Есть у нас актер Антон Флёров, которого я считаю эталоном драматического артиста. На одном из первых занятий, когда мы еще только начинали работать в БДТ, я ему говорю: «Пожалуйста, подумайте дома и подготовьте к следующей встрече такой этюд». Уточняю, все ли понятно. Да, все ясно. На всякий случай переспрашиваю еще раз, и тогда Антон отвечает мне: «Я все понял, Боря. Только я не знаю, что такое этюд». То есть он не сделал вид, что понял, а действительно был готов делать, даже не зная что. Такая способность к прямому действию без обиняков и сомнений.

Когда заканчивалась репетиция или спектакль и я просил поделиться своими впечатлениями, Антон всегда говорил: «Мне очень понравилось, как я сделал вот это». И мне кажется, в этом есть что-то глубинно правильное.

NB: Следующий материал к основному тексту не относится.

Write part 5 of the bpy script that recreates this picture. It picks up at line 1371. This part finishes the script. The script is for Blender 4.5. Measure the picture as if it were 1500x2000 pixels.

Потому что если ты недоволен тем, что ты делаешь, — зачем ты это делаешь?

У нас с женой Олей Павлович (она театральный художник, мы с ней часто делаем спектакли вместе) есть семейная шутка — после какой-нибудь работы мы выходим, и я говорю: «Ну вот, мы опять молодцы!» Это не самодовольство, это радость от того, что случилось что-то важное. И этому меня научил Антон.

У вашего проекта «Лес» довольно сложная структура. Разные режиссеры, разные города, разные актеры. Ведь это не один спектакль, а целый куст?

Это спектакль-грибница. В 2020 году мы стали собираться кружком независимых артистов и читать лекции Владимира Бибихина по философии. Кто-то вспоминал личную историю, кто-то придумывал визуальный образ. Во время ковида это были единственные встречи, которые имело смысл устраивать в зуме. А когда пандемия закончилась, выяснилось, что у разных артистов столько идей, что не получится их объединить в один спектакль. И мы с моим другом, продюсером Лешей Платуновым, придумали сделать спектакль, который состоит из множества частей.

Одна часть идет в баре сегодня, другая — послезавтра в лобби отеля, третья — через три дня в библиотеке. И все это — один общий спектакль «Лес».

А потом появились люди, которые сказали «я тоже хочу сделать спектакль». Появились спектакли в Кирове, Самаре, Калининграде, Москве.

«Лес» про консолидацию, про поиск своих. Потому что одно из общих ощущений, которое было у всех в пандемию: ты остался в одиночестве. И «Лес» оказался для многих такой вот именно грибницей, в смысле системы взаимного питания.

Сейчас есть ощущение, что мы закрываемся в каких-то пузырях и нам нужны способы их прорвать и восстановить, выстроить связи. Особенно с людьми, которые думают не так, как ты. 

Все у того же Бибихина любимые референсы — это средневековый теолог. Николай Кузанский и его «Наука незнания» и сократовское «Я знаю, что ничего не знаю». Я не думаю, что мы можем изменить другого. Я не имею никакого морального права свои ценности имплантировать кому бы то ни было, но могу поделиться этой своей вопросительностью.

Мне кажется, сомнения — это основа гуманизма. Театр — он, конечно же, умеет быть пафосно-убедительным, он может контровой свет включить, спецэффекты, музыку драматичную.

Но еще театр может показать, как рассыпается ясность картины мира. Чеховский театр, например. Когда нет правых и виноватых, но из этого чеховского незнания (для чего дети родятся, для чего журавли летят?) вырастает глубокий гуманистический посыл. Герои изо всех сил пытаются доказать, что они не знают, кто прав; и есть Чехов, который смотрит на них на всех с разведенными руками — все они его бесят, и всех их он любит.